There are also different ways different teams might exercise a particular assistive behavior (or the same team at different times). For instance, if the problem is intrusive thoughts and the assistive behavior is tactile or deep pressure stimulation, there are two general ways this might occur. (1) If the person is aware enough during the episode that they need help, they might actively request the assistive behavior. (2) Otherwise, the person might unintentionally give cues to the dog, such as pacing, increased heart rate, increased respiration, etc., and the dog can then independently put the passive availability of its assistive behavior into action. By my distinction, the same action by the dog is a task in the first case, and work in the second. So it’s not so much an assistive behavior in general that is work or is a task, but it is particular instances or manners of execution that earn such a label.

Focusing on what matters

We’ve looked at some of the traditional ways of distinguishing service dog work from tasks, and found them lacking. Even if the real world still presents some vagueness for the clusters of descriptions I’ve provided, I’m confident they are clearer, but more importantly I hope they prove more helpful—especially “actively-requested tasks” vs. “passively-available work”.
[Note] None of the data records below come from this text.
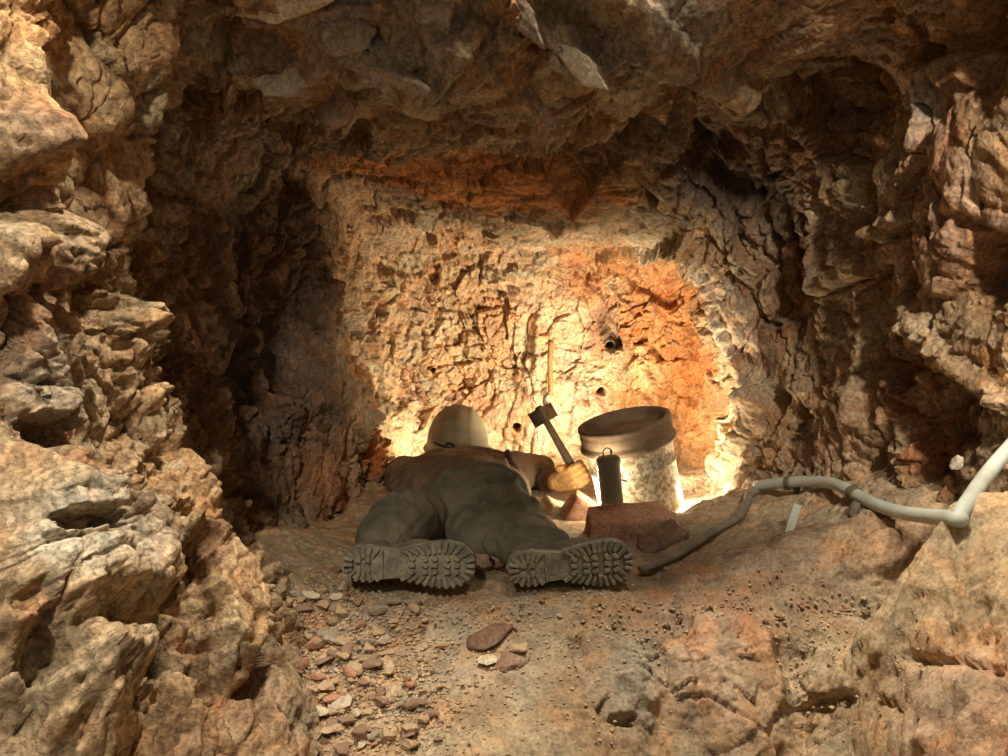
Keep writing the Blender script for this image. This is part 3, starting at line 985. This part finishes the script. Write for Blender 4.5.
def hand_geo(bm, grow=0.0):
    """right hand closed round the handle: palm, four fingers, thumb"""
    for k in range(4):
        o = (k - 1.5) * .0205
        rad = [.0112, .0118, .0112, .0098][k] + grow
        L = [.92, 1.0, 1.0, .85][k]
        base = GR + axis * (-o)
        k0 = base - side * .012 * L + toc * .027
        k1 = base + side * .026 * L + toc * .021
        k2 = base + side * .032 * L - toc * .016
        k3 = base + side * .006 - toc * .028
        chain(bm, [(k0, rad * 1.12), (k1, rad * 1.02), (k2, rad * .95), (k3, rad * .86)])
        capsule(bm, wr + axis * (-o * .6) + toc * .006, k0, rad * 1.4, rad * 1.15)
    t0 = wr.lerp(GR, .4) + axis * .012
    t1 = GR + axis * .040 - side * .020 + toc * .012
    t2 = GR + axis * .052 - side * .044 + toc * .010
    chain(bm, [(t0, .016 + grow), (t1, .0125 + grow), (t2, .010 + grow)])


# body: one continuous skin inside the clothes, with face, ears and both hands
bm = bmesh.new()
chain(bm, [(LA, .038), ((-.26, 2.34, .07), .050), ((-.20, 2.46, .04), .055), (LH, .06)]); chain(bm, [(RA, .038), (RK, .046), (RH, .07)])
chain(bm, [(LA, .04), ((-.33, 2.02, .085), .032), ((-.12, 2.005, .085), .024)])
chain(bm, [(RA, .04), ((.08, 2.02, .075), .030), ((.22, 2.01, .080), .022)])
ellipsoid(bm, PEL, (.15, .13, .095)); ellipsoid(bm, BEL, (.14, .14, .085)); ellipsoid(bm, CH, (.175, .15, .09))
chain(bm, [(LS, .055), (LE, .042), (LW, .03)]); chain(bm, [(RS, .055), (RE, .042), (RW, .028)])
chain(bm, [(CH, .07), (NK, .055), (HD, .055)])
ellipsoid(bm, HD, (.074, .092, .10)); ellipsoid(bm, (HD[0], HD[1] + .035, HD[2] - .055), (.05, .055, .045))
ellipsoid(bm, (HD[0], HD[1] + .095, HD[2] - .02), (.013, .018, .024))
for s in (-1, 1):
    ellipsoid(bm, (HD[0] + s * .076, HD[1] - .005, HD[2] - .015), (.010, .018, .03))
    ellipsoid(bm, (HD[0] + s * .03, HD[1] + .083, HD[2] + .005), (.014, .010, .009))
ellipsoid(bm, (HD[0], HD[1] + .088, HD[2] - .055), (.024, .010, .007))
hand_geo(bm, 0)
lw = Vector(LW)
for k in range(4):
    d = Vector((1, .25 + (k - 1.5) * .16, 0)).normalized()
    chain(bm, [(lw, .017), (lw + d * .085 + Vector((0, 0, -.008)), .0105), (lw + d * (.125 + .012 * (k in (1, 2))) + Vector((0, 0, -.022)), .0095), (lw + d * (.15 + .012 * (k in (1, 2))) + Vector((0, 0, -.032)), .008)])
chain(bm, [(lw, .016), (lw + Vector((.045, -.04, 0)), .012), (lw + Vector((.085, -.062, -.01)), .0095)])
kid(fuse('body', bm, .0055, M_SKIN, smooth=3))

# trousers
bm = bmesh.new()
chain(bm, [((-.30, 2.045, .10), .060), ((-.272, 2.15, .115), .082), ((-.268, 2.25, .102), .086), ((-.262, 2.34, .085), .082), ((-.20, 2.46, .04), .078), (LH, .10)])
chain(bm, [((.075, 2.03, .072), .056), ((.105, 2.14, .060), .060), (RK, .064), ((.025, 2.43, .048), .092), (RH, .115)])
ellipsoid(bm, (-.05, 2.42, .03), (.13, .16, .10))
ellipsoid(bm, PEL, (.185, .20, .135)); ellipsoid(bm, BEL, (.17, .17, .11))
# baggy cuff of the right leg
ellipsoid(bm, (.06, 2.045, .095), (.12, .05, .055), Euler((0, .12, 0)))


def cloth(sc, a, seed, stretch=(1, 1, 1), folds=()):
    def g(co, no):
        h = f0(co, no)
        for pts, r, dp in folds:
            d = seg_dist(co, [np.array(p, float) for p in pts])
            h = h + dp * np.exp(-(d / r) ** 2) - dp * .45 * np.exp(-((d - 2.0 * r) / r) ** 2)
        return h

    def f0(co, no):
        q = co * np.array(stretch)
        q = q + .02 * np.stack([perlin(q, 9, 3.), perlin(q, 9, 23.), perlin(q, 9, 43.)], 1)
        n1 = perlin(q, sc, seed)
        n2 = perlin(q, sc * 2.1, seed + 8)
        return a * (1 - 3.2 * np.abs(n1)) * .6 + a * .4 * (1 - 3 * np.abs(n2)) + a * .8 * perlin(co, 5, seed)
    return g


kid(fuse('trousers', bm, .0065, M_TROU, smooth=5, disp=cloth(9, .011, 4., (1, .5, 1), [
    ([(-.262, 2.06, .185), (-.268, 2.16, .20), (-.27, 2.26, .19)], .008, -.012), ([(-.23, 2.05, .15), (-.20, 2.11, .17)], .007, -.011),
    ([(-.34, 2.06, .14), (-.31, 2.10, .17)], .007, -.009), ([(.03, 2.07, .115), (.10, 2.09, .12), (.16, 2.12, .11)], .008, -.010),
    ([(.02, 2.2, .11), (.10, 2.3, .10)], .010, -.010), ([(-.16, 2.36, .13), (-.10, 2.42, .17), (.02, 2.5, .17)], .010, -.012),
    ([(-.13, 2.30, .08), (-.02, 2.36, .13), (.08, 2.42, .12)], .010, -.012), ([(-.12, 2.6, .20), (.0, 2.56, .18), (.08, 2.5, .12)], .012, .012),
    ([(-.16, 2.40, .03), (-.165, 2.44, .10), (-.16, 2.5, .17)], .014, -.022)])))

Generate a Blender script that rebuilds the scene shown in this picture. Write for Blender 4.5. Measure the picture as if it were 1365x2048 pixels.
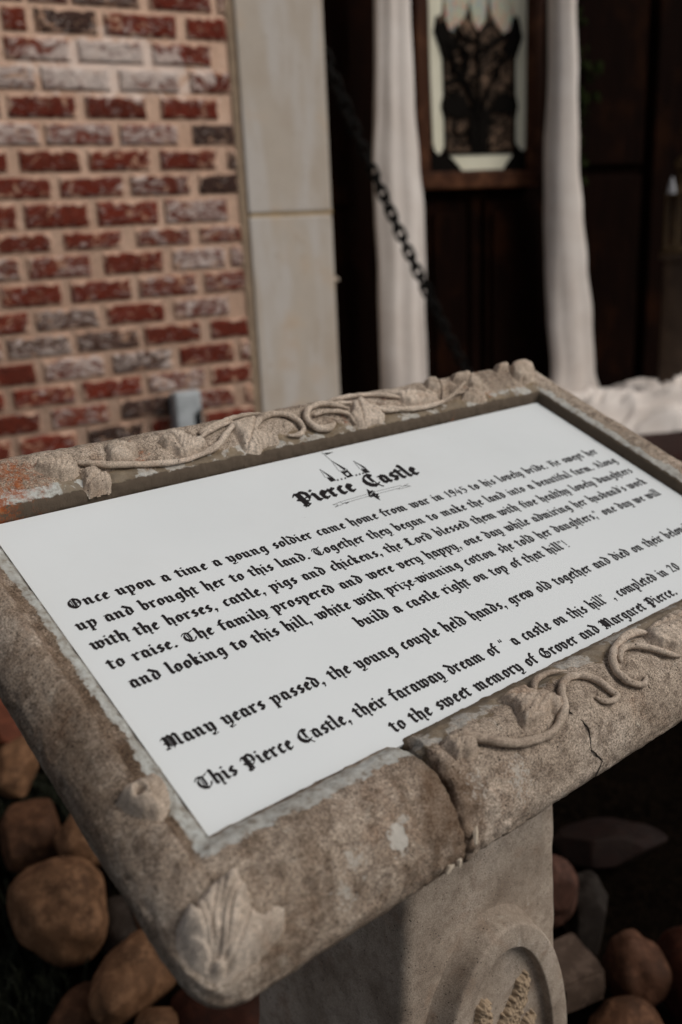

Ultimately, I believe it doesn’t matter whether helpful behavior is called “work” or “tasks”. What matters practically is that it’s behavior that contributes to disability mitigation. Because of this, I don’t think service dog handlers should get caught up in the minutiae of whether their dogs are doing work or performing tasks. The distinction only matters theoretically when we engage in debates and we make useful generalizations about things like how to train behaviors.

Coming back to the problem I presented at the beginning of this article, I also hope that the clearer way in which I’ve tried to distinguish work from tasks can make some headway toward resolving issues that have, at times, unnecessarily separated those in the service dog community into wastefully divisive factions. We’d all do much better putting our energy into serving common goals—paramountly, helping those with disabilities lead better lives.